LAWS(PVC)-1931-1-12

PURUSHOTAMA RATHO Vs. BRUNDAVANA DASS

Decided On January 29, 1931
PURUSHOTAMA RATHO Appellant
V/S
BRUNDAVANA DASS Respondents

JUDGEMENT

(1.) This second appeal arises out of a suit by the plaintiff to recover certain properties purported to have been sold by his guardian on 20 March 1919 under Ex. 1 for Rs. 800 to defendants 1 to 3 and 10. Defendants 4 to 9 are members of. an undivided family along with defendants 1 to 3, and defendants 11 to 13 form one undivided family with defendant 10. The District Munsif found that the sale was not binding upon the plaintiff and gave a decree. On appeal the Subordinate Judge differing from the District Munsif found that the sale dead was executed for necessity and dismissed the plaintiff's suit. The plaintiff files this second appeal.
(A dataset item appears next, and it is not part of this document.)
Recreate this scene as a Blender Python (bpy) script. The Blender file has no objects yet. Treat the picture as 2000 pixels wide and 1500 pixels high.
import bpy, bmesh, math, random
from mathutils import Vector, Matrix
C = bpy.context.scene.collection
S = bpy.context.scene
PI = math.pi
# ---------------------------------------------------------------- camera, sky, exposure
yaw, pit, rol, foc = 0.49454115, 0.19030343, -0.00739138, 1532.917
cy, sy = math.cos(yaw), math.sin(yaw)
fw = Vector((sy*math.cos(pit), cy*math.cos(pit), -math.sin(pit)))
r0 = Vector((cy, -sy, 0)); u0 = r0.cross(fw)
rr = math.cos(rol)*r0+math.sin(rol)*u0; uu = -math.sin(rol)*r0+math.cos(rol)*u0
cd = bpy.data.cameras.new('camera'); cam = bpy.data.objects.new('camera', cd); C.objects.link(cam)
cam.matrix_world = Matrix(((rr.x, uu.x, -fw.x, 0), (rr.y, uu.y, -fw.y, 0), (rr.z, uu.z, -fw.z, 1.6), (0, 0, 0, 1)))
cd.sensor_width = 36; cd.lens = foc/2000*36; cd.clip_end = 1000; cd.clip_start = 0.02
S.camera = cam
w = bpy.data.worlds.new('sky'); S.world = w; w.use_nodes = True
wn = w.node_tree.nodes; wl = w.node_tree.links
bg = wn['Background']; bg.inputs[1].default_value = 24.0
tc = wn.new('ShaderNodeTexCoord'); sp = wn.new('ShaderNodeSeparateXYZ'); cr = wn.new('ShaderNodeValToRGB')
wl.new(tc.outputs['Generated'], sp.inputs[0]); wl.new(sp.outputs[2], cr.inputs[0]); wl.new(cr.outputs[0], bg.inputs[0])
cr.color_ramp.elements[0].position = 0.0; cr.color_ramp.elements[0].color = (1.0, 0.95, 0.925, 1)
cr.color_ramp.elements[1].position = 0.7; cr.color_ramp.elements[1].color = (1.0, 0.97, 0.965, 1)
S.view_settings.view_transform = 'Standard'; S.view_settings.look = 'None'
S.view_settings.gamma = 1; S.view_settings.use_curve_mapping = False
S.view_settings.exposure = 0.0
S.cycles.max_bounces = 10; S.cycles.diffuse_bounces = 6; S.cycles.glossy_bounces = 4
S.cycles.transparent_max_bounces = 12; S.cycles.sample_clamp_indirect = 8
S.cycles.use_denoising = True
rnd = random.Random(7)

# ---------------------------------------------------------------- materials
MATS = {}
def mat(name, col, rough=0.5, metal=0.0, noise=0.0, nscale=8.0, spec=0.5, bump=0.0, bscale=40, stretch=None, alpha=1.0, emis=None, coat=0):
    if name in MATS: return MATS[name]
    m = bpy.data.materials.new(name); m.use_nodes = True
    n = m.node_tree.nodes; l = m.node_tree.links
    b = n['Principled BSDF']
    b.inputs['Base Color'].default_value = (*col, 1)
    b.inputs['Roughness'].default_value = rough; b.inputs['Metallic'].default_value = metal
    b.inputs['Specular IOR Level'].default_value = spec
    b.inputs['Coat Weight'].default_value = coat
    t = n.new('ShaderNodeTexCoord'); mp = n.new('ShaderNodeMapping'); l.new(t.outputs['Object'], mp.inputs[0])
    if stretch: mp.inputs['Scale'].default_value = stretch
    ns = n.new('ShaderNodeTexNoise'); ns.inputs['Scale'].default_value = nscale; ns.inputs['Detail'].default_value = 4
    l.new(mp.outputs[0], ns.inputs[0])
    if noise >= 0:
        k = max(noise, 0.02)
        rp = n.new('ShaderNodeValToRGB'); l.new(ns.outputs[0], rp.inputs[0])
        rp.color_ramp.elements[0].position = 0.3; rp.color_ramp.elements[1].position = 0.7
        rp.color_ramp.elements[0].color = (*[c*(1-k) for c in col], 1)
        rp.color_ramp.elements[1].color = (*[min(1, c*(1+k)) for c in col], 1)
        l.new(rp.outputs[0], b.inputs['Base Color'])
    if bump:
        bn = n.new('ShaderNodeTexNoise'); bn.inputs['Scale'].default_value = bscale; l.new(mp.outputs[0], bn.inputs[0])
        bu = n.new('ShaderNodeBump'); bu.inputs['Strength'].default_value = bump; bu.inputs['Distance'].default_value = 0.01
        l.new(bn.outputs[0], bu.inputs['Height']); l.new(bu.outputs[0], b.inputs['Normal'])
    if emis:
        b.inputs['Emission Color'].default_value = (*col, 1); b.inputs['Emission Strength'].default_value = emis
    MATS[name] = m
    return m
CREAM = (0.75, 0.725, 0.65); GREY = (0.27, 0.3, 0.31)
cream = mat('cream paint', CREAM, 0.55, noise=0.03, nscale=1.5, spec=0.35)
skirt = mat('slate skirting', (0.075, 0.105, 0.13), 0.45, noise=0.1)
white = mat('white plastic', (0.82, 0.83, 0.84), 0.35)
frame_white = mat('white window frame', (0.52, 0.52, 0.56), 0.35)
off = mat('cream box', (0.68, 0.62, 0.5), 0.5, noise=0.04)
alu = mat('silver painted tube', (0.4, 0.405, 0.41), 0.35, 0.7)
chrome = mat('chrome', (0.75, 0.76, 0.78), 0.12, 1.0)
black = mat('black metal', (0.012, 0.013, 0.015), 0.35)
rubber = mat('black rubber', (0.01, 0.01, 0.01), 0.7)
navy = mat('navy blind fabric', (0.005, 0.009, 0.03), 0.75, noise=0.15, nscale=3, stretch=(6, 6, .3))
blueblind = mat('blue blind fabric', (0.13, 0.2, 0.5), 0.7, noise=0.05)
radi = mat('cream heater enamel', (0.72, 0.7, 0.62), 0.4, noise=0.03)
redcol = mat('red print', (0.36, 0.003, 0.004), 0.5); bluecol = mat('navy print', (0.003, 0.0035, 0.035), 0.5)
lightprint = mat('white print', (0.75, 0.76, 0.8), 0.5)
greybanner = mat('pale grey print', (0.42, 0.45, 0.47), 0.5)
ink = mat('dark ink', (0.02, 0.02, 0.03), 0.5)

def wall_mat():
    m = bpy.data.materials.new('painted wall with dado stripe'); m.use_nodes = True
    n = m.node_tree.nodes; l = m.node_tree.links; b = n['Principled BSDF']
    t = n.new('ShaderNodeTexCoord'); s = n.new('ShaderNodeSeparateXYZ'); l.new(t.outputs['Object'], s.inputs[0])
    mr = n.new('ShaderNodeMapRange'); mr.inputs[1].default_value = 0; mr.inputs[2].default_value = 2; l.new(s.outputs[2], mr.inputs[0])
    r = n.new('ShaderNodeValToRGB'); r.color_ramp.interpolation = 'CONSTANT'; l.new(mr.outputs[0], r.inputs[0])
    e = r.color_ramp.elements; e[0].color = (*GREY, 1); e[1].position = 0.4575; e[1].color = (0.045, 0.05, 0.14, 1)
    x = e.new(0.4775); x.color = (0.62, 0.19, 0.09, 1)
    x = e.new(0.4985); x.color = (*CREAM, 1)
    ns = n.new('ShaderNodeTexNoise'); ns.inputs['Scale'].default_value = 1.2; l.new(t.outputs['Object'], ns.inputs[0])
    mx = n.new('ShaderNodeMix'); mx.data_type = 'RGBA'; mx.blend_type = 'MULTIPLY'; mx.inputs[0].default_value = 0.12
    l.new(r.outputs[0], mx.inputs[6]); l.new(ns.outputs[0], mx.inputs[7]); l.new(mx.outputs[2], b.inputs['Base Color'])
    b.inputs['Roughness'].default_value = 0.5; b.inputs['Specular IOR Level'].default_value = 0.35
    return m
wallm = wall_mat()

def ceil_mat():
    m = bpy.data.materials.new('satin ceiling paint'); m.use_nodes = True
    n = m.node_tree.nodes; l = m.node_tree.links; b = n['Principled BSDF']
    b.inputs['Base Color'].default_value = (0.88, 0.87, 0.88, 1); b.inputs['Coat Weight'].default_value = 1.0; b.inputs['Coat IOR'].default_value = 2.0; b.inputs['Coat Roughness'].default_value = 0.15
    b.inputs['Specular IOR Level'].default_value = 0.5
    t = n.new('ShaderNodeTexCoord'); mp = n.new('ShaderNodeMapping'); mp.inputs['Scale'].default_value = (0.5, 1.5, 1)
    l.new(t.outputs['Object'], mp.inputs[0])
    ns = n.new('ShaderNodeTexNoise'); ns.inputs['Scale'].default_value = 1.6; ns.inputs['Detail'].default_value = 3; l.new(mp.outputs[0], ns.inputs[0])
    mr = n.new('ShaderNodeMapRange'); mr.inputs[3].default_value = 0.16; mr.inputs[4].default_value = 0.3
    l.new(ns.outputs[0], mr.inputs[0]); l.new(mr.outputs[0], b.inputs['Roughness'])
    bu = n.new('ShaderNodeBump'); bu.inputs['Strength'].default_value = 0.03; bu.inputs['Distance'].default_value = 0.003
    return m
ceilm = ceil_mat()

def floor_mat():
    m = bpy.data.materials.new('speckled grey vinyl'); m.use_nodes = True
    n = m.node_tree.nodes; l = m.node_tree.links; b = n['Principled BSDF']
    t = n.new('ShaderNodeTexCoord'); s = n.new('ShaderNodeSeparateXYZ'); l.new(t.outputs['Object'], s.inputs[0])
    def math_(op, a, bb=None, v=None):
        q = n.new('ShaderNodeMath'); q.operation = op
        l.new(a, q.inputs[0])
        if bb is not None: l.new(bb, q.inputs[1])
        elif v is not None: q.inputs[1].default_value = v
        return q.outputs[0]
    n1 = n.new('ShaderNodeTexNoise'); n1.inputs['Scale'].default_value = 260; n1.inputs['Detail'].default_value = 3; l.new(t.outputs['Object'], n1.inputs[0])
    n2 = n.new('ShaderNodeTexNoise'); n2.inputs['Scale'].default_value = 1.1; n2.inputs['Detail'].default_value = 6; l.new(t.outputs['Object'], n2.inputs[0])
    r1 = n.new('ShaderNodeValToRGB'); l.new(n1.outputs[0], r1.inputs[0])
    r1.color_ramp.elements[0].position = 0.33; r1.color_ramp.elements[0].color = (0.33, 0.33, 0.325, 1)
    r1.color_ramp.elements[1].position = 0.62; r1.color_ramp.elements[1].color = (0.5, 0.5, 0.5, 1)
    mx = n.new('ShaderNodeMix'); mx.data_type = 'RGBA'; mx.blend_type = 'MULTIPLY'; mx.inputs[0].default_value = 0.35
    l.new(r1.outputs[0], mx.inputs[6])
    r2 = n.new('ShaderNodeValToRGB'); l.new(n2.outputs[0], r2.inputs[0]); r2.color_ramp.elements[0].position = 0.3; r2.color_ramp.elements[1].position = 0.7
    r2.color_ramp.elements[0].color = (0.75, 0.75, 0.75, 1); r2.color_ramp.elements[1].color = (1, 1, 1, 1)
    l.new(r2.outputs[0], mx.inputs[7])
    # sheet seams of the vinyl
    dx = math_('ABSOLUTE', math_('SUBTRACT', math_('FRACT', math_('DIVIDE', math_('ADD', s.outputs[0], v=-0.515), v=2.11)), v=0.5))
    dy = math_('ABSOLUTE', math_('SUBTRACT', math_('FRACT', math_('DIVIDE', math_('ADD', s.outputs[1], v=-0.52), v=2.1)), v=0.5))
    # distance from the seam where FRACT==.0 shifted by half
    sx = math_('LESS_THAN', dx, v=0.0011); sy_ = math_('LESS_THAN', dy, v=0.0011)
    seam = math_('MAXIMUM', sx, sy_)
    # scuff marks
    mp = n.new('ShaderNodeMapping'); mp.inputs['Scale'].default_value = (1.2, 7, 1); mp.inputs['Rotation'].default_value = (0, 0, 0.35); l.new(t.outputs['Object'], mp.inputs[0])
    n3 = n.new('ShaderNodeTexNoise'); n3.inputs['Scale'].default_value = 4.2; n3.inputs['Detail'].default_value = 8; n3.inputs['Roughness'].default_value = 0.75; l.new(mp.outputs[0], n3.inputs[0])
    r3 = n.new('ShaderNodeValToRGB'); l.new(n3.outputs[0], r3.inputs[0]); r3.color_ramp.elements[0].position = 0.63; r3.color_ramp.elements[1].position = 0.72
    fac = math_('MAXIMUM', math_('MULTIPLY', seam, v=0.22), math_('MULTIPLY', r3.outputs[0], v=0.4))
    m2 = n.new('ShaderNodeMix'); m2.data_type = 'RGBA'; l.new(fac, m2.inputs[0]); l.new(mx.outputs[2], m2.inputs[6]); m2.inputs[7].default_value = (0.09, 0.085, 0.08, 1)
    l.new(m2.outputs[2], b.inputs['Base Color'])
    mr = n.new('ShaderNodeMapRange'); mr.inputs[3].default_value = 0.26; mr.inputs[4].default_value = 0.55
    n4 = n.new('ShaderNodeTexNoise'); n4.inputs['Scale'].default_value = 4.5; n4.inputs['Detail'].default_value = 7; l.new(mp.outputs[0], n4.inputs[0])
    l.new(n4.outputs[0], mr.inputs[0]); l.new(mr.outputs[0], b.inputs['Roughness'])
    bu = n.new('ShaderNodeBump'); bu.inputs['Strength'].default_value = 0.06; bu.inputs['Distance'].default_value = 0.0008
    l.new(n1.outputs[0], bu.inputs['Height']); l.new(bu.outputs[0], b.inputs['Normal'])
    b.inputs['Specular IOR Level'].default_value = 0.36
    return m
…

(2.) In second appeal plaintiff's advocate Mr. Jagannadha Das argues that there is no legal evidence in support of the necessity relied on by the defendants. But before I discuss this question it will be convenient to dispose of another point raised by Mr. Sambasiva Rao the learned advocate for the respondents as it arises first; in logical order; it is that the suit is barred by limitation. This point was raised by issue 1. Both the lower Courts have found that the plaintiff's suit was brought more than three years after he attained majority. Mr. Sambasiva Rao contends that Art. 44 applies to the suit and the suit is therefore barred by limitation.
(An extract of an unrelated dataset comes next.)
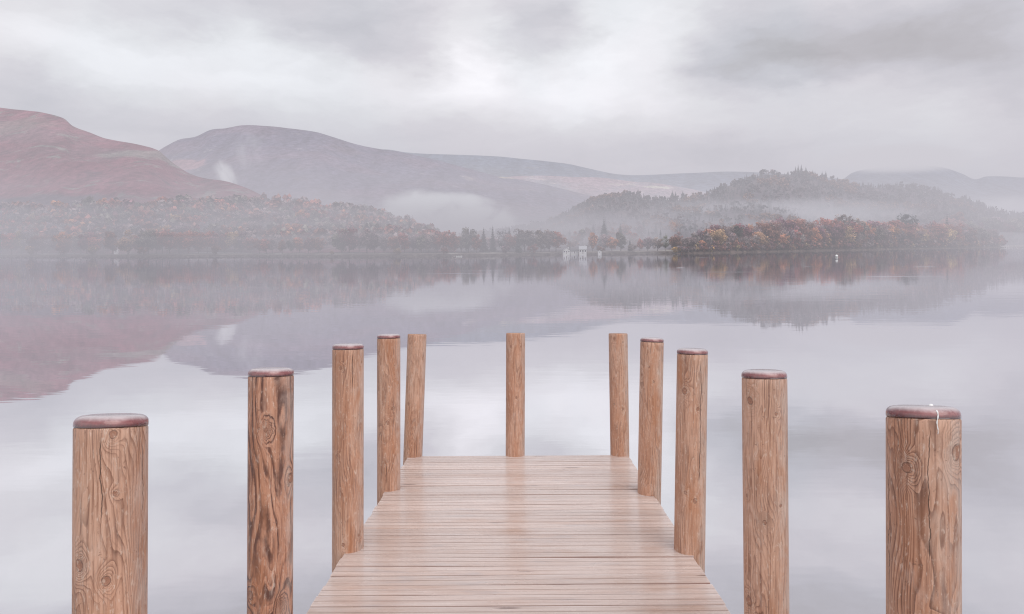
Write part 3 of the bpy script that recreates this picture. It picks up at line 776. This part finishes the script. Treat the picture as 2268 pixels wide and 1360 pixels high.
# ================================================================== jetty
DZ=lambda y: 1.04-.0569*y           # deck slopes gently down towards its end
XL=lambda y: -1.217-.0097*(7.97-y); XR=lambda y: 1.334-.0097*(7.97-y)
m,t=material('wet_deck_boards'); oc=t.new('ShaderNodeTexCoord').outputs['Object']
at_=t.new('ShaderNodeAttribute',attribute_name='tone').outputs['Color']; tr_,tg_,tb_=t.sep(at_)
q=t.vm('ADD',oc,t.comb(t.m('MULTIPLY',tg_,37.0),0.0,t.m('MULTIPLY',tg_,11.0)))
g1=t.noise(t.vm('MULTIPLY',q,(1.6,60,20)),1,5,.6,.4)
g2=t.noise(t.vm('MULTIPLY',q,(5,160,60)),1,4,.6)
g3=t.noise(t.vm('MULTIPLY',q,(1.1,5,3)),1,4,.55)
c=t.ramp(g1,[(.26,(.47,.34,.295)),(.45,(.64,.505,.455)),(.6,(.71,.59,.545)),(.75,(.76,.66,.62))])
c=t.mix(t.mr(g2,.35,.7,0,.35),c,(.74,.62,.57))
c=t.mix(t.mr(g3,.5,.72,0,.42),c,(.52,.31,.215))
c=t.mix(t.mr(t.noise(t.vm('MULTIPLY',q,(2.2,9,5)),1,4,.6),.56,.72,0,.38),c,(.50,.46,.47))
kn=t.new('ShaderNodeTexVoronoi',{'Vector':t.vm('MULTIPLY',q,(1.1,8,3)),'Scale':1.0,'Randomness':1.0}).outputs['Distance']
c=t.mix(t.mr(kn,.05,.13,.75,0),c,(.13,.065,.05))
c=t.mix(1.0,c,t.ramp(tr_,[(0,.90),(1,1.06)]),'MULTIPLY')
c=t.mix(t.m('MULTIPLY',tb_,.85),c,(.25,.115,.09))         # grooves and board joints coloured dark red-brown
wet=t.mr(t.noise(t.vm('MULTIPLY',oc,(1.2,3.5,1)),1.1,4,.55),.35,.65,.16,.36)
bp=bump(t,t.m('MULTIPLY_ADD',g2,.5,g1),.25,.003)
finish(t,pbsdf(t,c,wet,1.0,bp,**{'IOR':1.5,'Coat Weight':.7,'Coat IOR':1.6,'Coat Roughness':.17})); mDeck=m
jet=empty('jetty',(0,0,0)); tag(jet,'wet wooden jetty of grooved crosswise boards running out over the lake','jetty')
rj=random.Random(3); b=MB(); y=-1.2; pitch=.150
while y<7.97-.05:
    y1=min(y+pitch-.0025,7.97); n=11; tone=rj.random(); sd=rj.random(); dz=rj.uniform(-.0012,.0012); tw=rj.uniform(-.0012,.0012)
    xl=XL(y)+rj.uniform(-.006,.006); xr=XR(y)+rj.uniform(-.006,.006)
    pr=[(y,-.034,1),(y,-.011,1),(y+.0035,-.011,1),(y+.0045,0,.1)]
    wd=(y1-y-.009)/n
    for i in range(n):
        a=y+.0045+i*wd; deep=.010 if i==n//2 else .003
        f0=.30 if i==n//2 else .55; pr+=[(a+wd*f0,0,0),(a+wd*(f0+.1),-deep,1 if i==n//2 else .42),(a+wd*.92,-deep,1 if i==n//2 else .42),(a+wd*.99,0,.05)] if i<n-1 else [(a+wd,0,.15)]
    pr+=[(y1-.0035,-.011,1),(y1,-.011,1),(y1,-.034,1)]
    NX=8; vs=[]; cs=[]
    for ix in range(NX+1):
        x=xl+(xr-xl)*ix/NX; bow=.0015*math.sin(3.1*ix/NX+sd*6)
        for (yy,zz,gr) in pr:
            vs.append((x,yy+.0012*math.sin(ix*1.3+sd*9),DZ(yy)+zz+dz+tw*(ix-NX/2)+bow)); cs.append((tone,sd,gr,1))
    m_=len(pr); fs=[(ix*m_+j,(ix+1)*m_+j,(ix+1)*m_+j+1,ix*m_+j+1) for ix in range(NX) for j in range(m_-1)]
    fs+=[tuple(range(m_)),tuple(NX*m_+j for j in range(m_-1,-1,-1))]
    fs=[tuple(reversed(f)) for f in fs]
    k0=len(b.v); b.add(vs,fs); b.c[k0:]=cs
    y+=pitch
b.build('decking',mDeck,jet)
mBeam=plain('damp_beam',(.30,.19,.14),.6,9,.35)
for f in (lambda y:XL(y)+.10, lambda y:(XL(y)+XR(y))/2, lambda y:XR(y)-.17):
    b=MB(); y0,y1=-1.2,7.90
    vs=[(f(yy)+dx,yy,DZ(yy)+dz) for yy in (y0,y1) for dx,dz in ((0,-.20),(.07,-.20),(.07,-.036),(0,-.036))]
    b.add(vs,[(0,1,2,3),(7,6,5,4),(0,4,5,1),(1,5,6,2),(2,6,7,3),(3,7,4,0)]); b.build('bearer',mBeam,jet)
for yy in (.6,2.1,3.7,5.2,6.6,7.85):
    b=MB(); b.box(XL(yy)+.02,XR(yy)-.02,yy-.05,yy+.05,DZ(yy)-.36,DZ(yy)-.212); b.build('crossbeam',mBeam,jet)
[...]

(3.) Now suits brought by persons to set aside alienations by their guardians during their minority may be divided into three categories: (1) Where guardians are de jure guardians. Such suits are obviously governed by Art. 41, This is not denied by the appellant's advocate: see Fakirappa Limanna V/s. Luminna Mahadu [1920] 44 Bom. 712 in which certain observations suggesting the opposite view in Balappa V/s. Chanbasappa [1915] 33 I.C. 444 and Anandappa V/s. Totappa [1915] 17 Bom. L.R. 1137 were disapproved. (2) Alienations by de facto guardians. To this class Art. 44 does not apply: vide Thayummal, V/s. Kuppanna Koundan [1915] 38 Mad 1125 and Ramaswami Pillar V/s. Kasinatha Ayyar . Such alienations by de facto guardians can be ignored by a minor and he can bring a suit within me larger period, generally 12 years allowed by the general law. The transactions are not void because, if the alienations were for justifiable necessity, they may be upheld wholly or partially. They are only void able, but one has to use the term " voidable " carefully in respect of such cases. Voidability by minors of such alienation is analogous to the voidability of widows alienations by the reversioners who can ignore the widow's alienations and bring a suit within 12 years under Art. 141: see my judgment in Appavu Naicken In Re A.I.R. 1931 Mad. 377. The word " voidable " in such cases is not used in the same sense in which it is used in the law of contracts: see also In the matter of, Amrithalinga Tevan Where the alienation is made by a person who pretends to be a guardian though he is not the real guardian and is only an intermeddler just for the purpose of the transaction. It is unnecessary to discuss the incidents of the third category as it is agreed on both sides that the present suit does not fall under that category.